Why Middle Managers Are Reaching a Breaking Point

10 minutes

October 8, 2025

""

Summary

  • Middle managers are working longer hours—57% put in over 47 hours a week—leaving them at high risk of burnout.
  • Expanding spans of control, shifting strategies, and workflow friction are the biggest drivers of strain.
  • The role of middle management is evolving from execution to resilience, culture-building, and adaptability.
  • Organizations can ease the pressure by clarifying priorities, reducing meeting drag, right-sizing teams, and investing in development.
  • Supporting middle managers strengthens the link between strategy and execution and creates more resilient, high-performing teams.

It is no secret that work has changed.

But while organizations adapt to shifting priorities and economic uncertainty, one group is quietly bearing the heaviest load: middle managers.

Recent research shows that 57% of middle managers are working more than 47 hours a week, essentially putting in an extra day on top of an already full schedule. This pace is pushing many toward burnout and the effects cascade across engagement, productivity, and retention.

What Is Driving the Strain on Middle Managers

  • Expanding span of control: The more teams a manager oversees, the more hours and meetings pile up. Many who manage four to five teams are logging more time than members of senior leadership.
  • Strategy to execution pinch: Middle managers translate executive direction into daily action. When priorities shift every three months and goal clarity lags, they must lead teams through uncertainty while still delivering results.
  • Resource and workflow friction: Persistent capacity constraints, heavier meeting loads, and hybrid coordination chip away at focus time and increase context switching.

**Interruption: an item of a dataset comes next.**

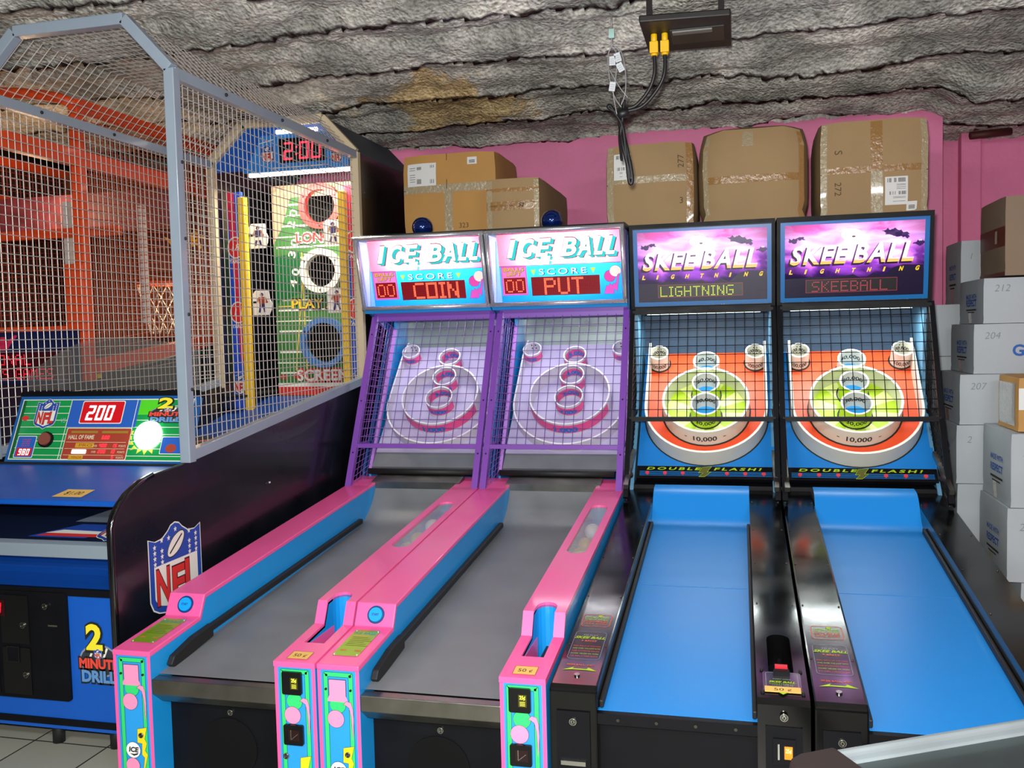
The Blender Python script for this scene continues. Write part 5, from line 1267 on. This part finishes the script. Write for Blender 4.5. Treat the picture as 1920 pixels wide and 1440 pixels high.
# holes are dark tubes set through the board
HL = ((.355, 1.23, .145, .105, 'red', 'target_ring'), (.345, .820, .142, .103, 'white', 'target_ring'), (.350, .360, .162, .127, 'blue', 'target_ring'))
hc = MB()
for X, Y, ro, ri, c, nm in HL: tb.cyl(hc, X, Y, ri, -.1, .1, fgreen, seg=32); tb_ = None
def closed_cyl(mb, X, Y, r):
    seg = 32; vs = [tb.P(X+r*math.cos(2*math.pi*i/seg), Y+r*math.sin(2*math.pi*i/seg), h) for h in (-.1, .1) for i in range(seg)]
    mb.add(vs, [tuple(range(seg-1, -1, -1)), tuple(range(seg, 2*seg))]+[(i, (i+1) % seg, (i+1) % seg+seg, i+seg) for i in range(seg)], fgreen)
hc = MB()
for X, Y, ro, ri, c, nm in HL: closed_cyl(hc, X, Y, ri)
cut(brd, hc)
ringc = {'red': mat('target_red', 'd0403c', .4), 'white': mat('target_white', 'e8e0d0', .4), 'blue': mat('target_blue', '3c6ca8', .4)}
dkt = mat('target_tube_black', '0a0806', .8)
for X, Y, ro, ri, c, nm in HL:
    b = MB(); tb.ring(b, X, Y, ro, ri, .0, .05, ringc[c], ringc[c], ringc[c], seg=40); r_ = b.build(nm, brd)
    b = MB(); tb.ring(b, X, Y, ri+.004, ri, -.25, .0, dkt, dkt, dkt, seg=32); tb.disc(b, X, Y, ri, -.249, dkt, seg=32); b.build('ball_tube', r_)
    for a in range(3):
        q = math.radians(30+a*120); b = MB(); tb.cyl(b, X+(ro+ri)/2*math.cos(q), Y+(ro+ri)/2*math.sin(q), .006, .05, .054, rubber, seg=8); b.build('screw', r_)
def tb_line(mb, xa, ya, xb, yb):
    segs = [(xa, xb)]
    for X, Y, ro, ri, c, nm in HL:
        dy = abs((ya+yb)/2-Y)
        if dy < ro:
            hw = math.sqrt(ro*ro-dy*dy); out = []
            for p, q in segs:
                if X-hw > p: out.append((p, min(q, X-hw)))
                if X+hw < q: out.append((max(p, X+hw), q))
            segs = out
    for p, q in segs:
        if q-p > .005: tb.rect(mb, p, ya, q, yb, .0012, offw)
gl = mat('gold_line_print', 'd8c050', .5)
b = MB(); tb.rect(b, 0, .02, TW, .075, .003, redp); tb.rect(b, 0, .075, TW, .10, .003, offw)
k = 0; y = .16
while y < 1.33:
    tb_line(b, .0 if k % 2 else .02, y, .345 if k % 3 else TW, y+(.008 if k % 2 else .012)); y += .068; k += 1
tb.poly(b, [(0, 1.38), (0, 1.0), (.06, 1.10), (.16, 1.38)], .0016, mat('sky_tan_print', 'b89878', .5)); tb.poly(b, [(0, .62), (.22, .70), (.18, .95), (0, .92)], .0018, fgreend)
for x0_, y0_, x1_, y1_ in ((.20, .78, .13, .18), (.205, .1, .20, .95), (.02, .60, .13, .60), (.30, .50, .20, .38)): tb.line(b, x0_, y0_, x1_, y1_, .007, .002, gl)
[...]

Competency Evolution For Middle Managers

The role of middle managers has shifted from primarily executing plans to building resilience, culture, and change readiness.

Yesterday Today Tomorrow
Insightful decision making Communicating with impact Adaptability
Communication Insightful decision making Connecting with empathy
Driving execution Leading with resilience Exhibiting self-regulation
Building high-performance teams Adaptability Inspiring innovation
Building relationships Leading through ambiguity Influencing with impact
Influencing Enhancing collaboration and belonging Enhancing collaboration and belonging
Shaping strategy Influencing with impact Leading through ambiguity
Collaboration Shaping strategy Shaping strategy
  Building organizational talent Energizing the organization
  Guiding transformation Guiding transformation
    Plus: Business acumen, sound judgment

 

What Organizations Can Do Now

  1. Make priorities explicit and current
    Reset objectives on a quarterly rhythm, publish tradeoffs, and tie team goals to business outcomes. Clarity reduces rework and stress for middle managers.
  2. Protect time and reduce meeting drag
    Cap meeting blocks, require agendas and decisions, and default to shorter run times. Audit recurring meetings and remove those without a clear owner or purpose.
  3. Right-size spans and simplify workflows
    Rebalance teams where managers carry four or more groups, standardize intake and approval paths, and streamline tools to limit context switching.
  4. Invest in development that matches today’s demands
    Prioritize coaching and peer communities focused on resilience, leading through ambiguity, and influencing across functions. Pair this with targeted training on communication, change leadership, and talent development.
  5. Recognize the emotional load
    Normalize check-ins, resource planning, and recovery time after intense cycles. Recognition that is specific and timely reinforces healthy performance.

A Practical 30-60-90 Plan For Middle Managers

  • Days 1 to 30: Clarify three outcomes that matter most, cancel or shorten low-value meetings, and define decision rights with your leader and peers.
  • Days 31 to 60: Introduce a weekly priorities review with your team, document tradeoffs, and pilot one workflow simplification that saves an hour per week.
  • Days 61 to 90: Establish a peer coaching circle, run a retrospective on changes, and set two growth goals aligned to the “Tomorrow” competencies.

Middle managers are the link between strategy and execution, culture and results. When organizations give middle managers clarity, capacity, and growth, they gain resilient teams and faster execution. Invest in the role now and the entire system works better.